Das groß angelegte Projekt enzyklopädischer Filmausdrucksstudien seit Arbeiter verlassen die Fabrik (1995), Der Ausdruck der Hände (1997) und Gefängnisbilder (1999) basiert auf der Idee eines Archivs filmischer Ausdrücke, das rein filmisch, also nicht semantisch bzw. inhaltlich zu verknüpfen wäre und Filmbilder über andere Filmbilder auffinden kann. Befreit von Wörtern, Suchbegriffen, wäre „filmografisches Denken im Medium“ über digitale Bildsuchverfahren vorstellbar.  Bis zu den jüngsten Untersuchungen zur technischen Bildproduktion in Militär- und Alltagsleben (Auge/Maschine I-III bzw. Die Schöpfer der Einkaufswelten) geben seine Filme Dekonstruktionsmodelle gegenüber vorgefundenen Bildern, ohne mit der Kritik am Mythos der Bilder eine neue, eindeutige Lesart mitzuteilen. Diese sind seit Mitte der 90er Jahre auch in Doppelprojektion-Installationen in verschiedenen Kunstausstellungen zu sehen.

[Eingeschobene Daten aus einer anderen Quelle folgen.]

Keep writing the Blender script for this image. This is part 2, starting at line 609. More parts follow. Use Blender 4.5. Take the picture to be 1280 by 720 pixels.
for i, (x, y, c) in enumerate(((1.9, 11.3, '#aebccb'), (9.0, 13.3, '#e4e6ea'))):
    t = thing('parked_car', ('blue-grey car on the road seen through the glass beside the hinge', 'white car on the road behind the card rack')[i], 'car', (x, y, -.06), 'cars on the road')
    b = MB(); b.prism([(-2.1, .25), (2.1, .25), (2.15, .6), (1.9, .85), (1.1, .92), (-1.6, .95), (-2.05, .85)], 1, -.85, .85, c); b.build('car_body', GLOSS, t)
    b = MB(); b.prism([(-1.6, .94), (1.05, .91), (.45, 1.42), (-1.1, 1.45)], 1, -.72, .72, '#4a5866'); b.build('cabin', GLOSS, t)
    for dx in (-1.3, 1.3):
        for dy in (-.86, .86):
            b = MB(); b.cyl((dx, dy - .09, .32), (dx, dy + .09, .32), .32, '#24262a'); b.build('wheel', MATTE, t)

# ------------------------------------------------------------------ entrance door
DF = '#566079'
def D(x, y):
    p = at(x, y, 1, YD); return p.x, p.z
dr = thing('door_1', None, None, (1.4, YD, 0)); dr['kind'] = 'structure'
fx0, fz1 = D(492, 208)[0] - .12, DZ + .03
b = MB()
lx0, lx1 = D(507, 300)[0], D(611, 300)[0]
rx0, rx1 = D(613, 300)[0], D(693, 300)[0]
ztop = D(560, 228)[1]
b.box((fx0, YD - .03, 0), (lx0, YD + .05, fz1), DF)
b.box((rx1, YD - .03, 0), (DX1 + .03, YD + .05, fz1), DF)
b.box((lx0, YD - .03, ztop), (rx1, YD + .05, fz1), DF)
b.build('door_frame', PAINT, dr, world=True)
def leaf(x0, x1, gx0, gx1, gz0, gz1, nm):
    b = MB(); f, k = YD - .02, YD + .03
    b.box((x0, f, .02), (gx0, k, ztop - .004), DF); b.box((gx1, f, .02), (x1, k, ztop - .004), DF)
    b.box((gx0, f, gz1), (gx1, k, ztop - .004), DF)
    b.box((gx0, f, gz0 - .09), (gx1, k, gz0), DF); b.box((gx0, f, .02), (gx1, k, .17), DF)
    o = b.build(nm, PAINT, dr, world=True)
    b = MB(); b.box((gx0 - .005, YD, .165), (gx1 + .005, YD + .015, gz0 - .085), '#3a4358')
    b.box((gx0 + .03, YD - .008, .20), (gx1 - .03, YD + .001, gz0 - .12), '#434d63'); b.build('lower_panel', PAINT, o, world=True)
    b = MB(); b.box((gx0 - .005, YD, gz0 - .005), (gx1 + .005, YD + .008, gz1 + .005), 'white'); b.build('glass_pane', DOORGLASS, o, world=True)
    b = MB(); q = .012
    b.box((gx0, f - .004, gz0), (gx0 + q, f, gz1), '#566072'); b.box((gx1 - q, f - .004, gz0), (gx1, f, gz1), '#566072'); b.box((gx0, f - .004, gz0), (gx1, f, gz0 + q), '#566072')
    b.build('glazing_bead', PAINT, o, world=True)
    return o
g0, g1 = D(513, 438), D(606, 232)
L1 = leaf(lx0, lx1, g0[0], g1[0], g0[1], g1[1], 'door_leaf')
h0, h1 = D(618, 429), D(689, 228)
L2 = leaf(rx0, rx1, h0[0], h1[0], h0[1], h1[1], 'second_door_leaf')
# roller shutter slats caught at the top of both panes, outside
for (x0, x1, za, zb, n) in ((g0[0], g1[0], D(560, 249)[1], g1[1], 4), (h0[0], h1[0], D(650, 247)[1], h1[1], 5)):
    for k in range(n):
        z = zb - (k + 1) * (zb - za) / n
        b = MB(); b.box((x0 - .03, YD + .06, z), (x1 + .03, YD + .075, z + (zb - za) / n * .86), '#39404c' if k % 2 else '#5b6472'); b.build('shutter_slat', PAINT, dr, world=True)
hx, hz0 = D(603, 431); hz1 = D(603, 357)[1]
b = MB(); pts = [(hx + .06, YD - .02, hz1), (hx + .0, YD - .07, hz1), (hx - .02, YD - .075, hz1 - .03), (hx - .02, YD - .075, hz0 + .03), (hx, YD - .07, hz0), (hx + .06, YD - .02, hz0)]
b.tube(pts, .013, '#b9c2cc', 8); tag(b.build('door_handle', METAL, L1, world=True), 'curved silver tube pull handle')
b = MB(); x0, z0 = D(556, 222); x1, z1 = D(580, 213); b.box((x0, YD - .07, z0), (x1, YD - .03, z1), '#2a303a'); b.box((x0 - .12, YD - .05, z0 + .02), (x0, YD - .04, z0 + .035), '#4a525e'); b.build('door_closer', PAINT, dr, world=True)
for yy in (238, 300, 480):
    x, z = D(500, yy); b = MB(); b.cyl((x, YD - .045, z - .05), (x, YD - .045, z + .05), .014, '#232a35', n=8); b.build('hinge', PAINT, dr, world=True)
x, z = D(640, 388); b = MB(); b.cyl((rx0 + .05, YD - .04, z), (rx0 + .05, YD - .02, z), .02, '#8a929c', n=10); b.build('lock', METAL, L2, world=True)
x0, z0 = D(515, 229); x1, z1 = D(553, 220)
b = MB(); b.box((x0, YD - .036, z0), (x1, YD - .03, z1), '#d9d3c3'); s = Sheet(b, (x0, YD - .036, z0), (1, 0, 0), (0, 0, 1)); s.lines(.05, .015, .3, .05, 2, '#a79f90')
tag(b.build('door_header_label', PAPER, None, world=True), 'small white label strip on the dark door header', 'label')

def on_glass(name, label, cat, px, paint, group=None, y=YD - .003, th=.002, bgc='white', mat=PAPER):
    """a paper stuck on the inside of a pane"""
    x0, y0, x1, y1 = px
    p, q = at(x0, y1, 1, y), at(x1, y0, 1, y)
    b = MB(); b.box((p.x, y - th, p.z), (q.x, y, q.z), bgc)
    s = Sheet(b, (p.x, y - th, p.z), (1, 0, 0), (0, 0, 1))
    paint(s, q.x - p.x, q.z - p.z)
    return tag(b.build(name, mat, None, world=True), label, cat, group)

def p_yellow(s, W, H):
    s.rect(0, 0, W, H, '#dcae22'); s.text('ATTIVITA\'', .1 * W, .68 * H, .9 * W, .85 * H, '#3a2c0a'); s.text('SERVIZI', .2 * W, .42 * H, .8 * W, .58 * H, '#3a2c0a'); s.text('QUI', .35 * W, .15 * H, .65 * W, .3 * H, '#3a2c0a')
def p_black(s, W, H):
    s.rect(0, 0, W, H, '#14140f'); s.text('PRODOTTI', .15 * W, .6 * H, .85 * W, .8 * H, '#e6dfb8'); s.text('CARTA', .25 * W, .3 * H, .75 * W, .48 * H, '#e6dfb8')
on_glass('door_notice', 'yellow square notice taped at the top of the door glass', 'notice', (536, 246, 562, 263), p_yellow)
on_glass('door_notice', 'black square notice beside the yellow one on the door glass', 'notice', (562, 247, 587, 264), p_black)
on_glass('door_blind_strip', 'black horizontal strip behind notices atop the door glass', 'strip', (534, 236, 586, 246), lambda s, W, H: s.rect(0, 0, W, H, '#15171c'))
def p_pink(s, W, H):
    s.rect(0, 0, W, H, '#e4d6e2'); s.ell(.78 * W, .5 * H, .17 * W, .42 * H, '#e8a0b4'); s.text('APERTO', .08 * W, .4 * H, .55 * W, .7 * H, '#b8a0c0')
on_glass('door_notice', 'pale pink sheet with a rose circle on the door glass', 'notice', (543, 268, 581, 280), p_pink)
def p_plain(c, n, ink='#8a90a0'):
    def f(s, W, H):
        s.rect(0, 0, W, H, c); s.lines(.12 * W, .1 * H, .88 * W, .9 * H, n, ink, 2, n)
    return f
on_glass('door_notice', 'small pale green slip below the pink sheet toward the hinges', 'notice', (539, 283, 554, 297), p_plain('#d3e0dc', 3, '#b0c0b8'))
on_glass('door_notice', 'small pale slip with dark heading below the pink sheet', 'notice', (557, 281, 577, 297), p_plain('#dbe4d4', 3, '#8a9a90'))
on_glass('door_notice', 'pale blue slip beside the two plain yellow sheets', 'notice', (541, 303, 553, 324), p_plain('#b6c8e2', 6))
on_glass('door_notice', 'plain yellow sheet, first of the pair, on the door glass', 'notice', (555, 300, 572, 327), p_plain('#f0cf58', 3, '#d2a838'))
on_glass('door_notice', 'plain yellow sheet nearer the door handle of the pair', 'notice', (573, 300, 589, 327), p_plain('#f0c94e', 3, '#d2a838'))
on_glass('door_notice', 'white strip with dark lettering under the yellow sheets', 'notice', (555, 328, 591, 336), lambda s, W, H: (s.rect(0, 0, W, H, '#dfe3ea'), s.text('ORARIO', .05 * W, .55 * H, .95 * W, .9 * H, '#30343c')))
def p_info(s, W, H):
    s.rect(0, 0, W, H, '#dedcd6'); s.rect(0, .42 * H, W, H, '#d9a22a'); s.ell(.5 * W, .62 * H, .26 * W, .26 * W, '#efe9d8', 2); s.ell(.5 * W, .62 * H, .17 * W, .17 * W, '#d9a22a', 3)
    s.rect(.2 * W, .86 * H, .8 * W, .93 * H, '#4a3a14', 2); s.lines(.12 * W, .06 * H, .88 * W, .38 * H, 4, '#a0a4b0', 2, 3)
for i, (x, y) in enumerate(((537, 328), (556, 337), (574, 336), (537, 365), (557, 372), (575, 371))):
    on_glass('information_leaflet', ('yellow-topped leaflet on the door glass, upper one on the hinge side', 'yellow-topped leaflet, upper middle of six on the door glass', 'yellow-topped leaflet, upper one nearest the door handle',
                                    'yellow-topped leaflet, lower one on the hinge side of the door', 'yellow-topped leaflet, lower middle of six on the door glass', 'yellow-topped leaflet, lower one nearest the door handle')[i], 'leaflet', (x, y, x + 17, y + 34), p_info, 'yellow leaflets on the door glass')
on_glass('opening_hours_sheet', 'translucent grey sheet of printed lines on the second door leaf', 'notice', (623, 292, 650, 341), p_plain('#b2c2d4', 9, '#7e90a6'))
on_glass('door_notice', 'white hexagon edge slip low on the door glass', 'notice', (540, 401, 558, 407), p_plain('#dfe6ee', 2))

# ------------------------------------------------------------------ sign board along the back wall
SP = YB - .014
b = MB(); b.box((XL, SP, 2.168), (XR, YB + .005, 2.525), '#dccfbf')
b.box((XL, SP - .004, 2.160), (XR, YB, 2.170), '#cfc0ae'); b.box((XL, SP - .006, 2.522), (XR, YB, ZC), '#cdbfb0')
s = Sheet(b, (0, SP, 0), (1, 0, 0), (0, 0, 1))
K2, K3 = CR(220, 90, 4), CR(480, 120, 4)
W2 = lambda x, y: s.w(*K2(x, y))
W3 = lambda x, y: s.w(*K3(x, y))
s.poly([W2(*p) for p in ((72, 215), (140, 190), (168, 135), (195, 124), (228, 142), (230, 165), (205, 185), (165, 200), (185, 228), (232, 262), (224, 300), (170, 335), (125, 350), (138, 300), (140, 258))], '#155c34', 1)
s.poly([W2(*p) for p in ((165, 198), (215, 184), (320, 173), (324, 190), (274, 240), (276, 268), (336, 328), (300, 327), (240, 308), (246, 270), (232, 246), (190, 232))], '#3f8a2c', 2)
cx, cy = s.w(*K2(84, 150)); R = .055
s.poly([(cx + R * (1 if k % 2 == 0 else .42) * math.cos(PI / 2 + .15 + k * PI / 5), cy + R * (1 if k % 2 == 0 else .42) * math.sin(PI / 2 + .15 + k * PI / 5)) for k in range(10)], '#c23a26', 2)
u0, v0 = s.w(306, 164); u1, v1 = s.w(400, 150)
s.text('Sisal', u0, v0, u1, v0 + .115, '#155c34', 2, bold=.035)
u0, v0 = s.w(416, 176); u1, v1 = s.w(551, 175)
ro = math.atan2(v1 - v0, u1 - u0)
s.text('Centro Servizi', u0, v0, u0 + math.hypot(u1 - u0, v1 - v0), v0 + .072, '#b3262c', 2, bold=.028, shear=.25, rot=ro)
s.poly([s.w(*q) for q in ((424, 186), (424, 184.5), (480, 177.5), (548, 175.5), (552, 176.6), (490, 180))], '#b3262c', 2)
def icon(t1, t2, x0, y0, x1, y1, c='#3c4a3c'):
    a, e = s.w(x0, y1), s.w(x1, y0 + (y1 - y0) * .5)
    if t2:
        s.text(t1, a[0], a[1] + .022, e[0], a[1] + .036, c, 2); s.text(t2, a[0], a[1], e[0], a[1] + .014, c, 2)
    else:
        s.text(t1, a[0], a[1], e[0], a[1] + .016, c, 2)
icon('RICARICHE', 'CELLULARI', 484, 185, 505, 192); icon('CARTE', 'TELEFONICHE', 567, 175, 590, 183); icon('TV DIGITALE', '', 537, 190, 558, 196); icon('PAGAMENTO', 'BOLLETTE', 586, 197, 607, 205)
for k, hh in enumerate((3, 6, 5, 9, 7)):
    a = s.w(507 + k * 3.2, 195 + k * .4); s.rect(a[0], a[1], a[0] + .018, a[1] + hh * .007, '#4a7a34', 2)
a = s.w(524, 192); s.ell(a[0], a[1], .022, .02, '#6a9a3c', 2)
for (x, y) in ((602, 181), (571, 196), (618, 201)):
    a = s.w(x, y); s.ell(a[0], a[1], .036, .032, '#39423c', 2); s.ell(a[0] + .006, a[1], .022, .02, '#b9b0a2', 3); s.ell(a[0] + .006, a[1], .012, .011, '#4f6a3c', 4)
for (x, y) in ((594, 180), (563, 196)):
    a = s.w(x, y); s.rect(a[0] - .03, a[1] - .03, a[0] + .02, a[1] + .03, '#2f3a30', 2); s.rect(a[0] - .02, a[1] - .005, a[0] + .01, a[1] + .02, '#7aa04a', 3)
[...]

Bei Farocki reicht die bloße Aufeinanderfolge zweier Bildeinstellungen nicht aus, die Aufladung an Bedeutung, die in jedem einzelnen enthalten sind, freizusetzen. Dies geschieht vielmehr durch den „Chock“, welcher durch deren Wiederaufnahme und beständiges In-Umlauf-Versetzen mit anderen Bildern einsetzt, begleitet von einem Kommentar aus großem Abstand. Die Kunst mentaler Bilder durch Montage bringt sein Werk in Verwandtschaft mit denen von Jean-Marie Straub/Danièle Huillet und Jean-Luc-Godard, die streng anti-naturalistische Inszenierung versetzt ihn zudem in die Nähe des Regisseurs Robert Bresson.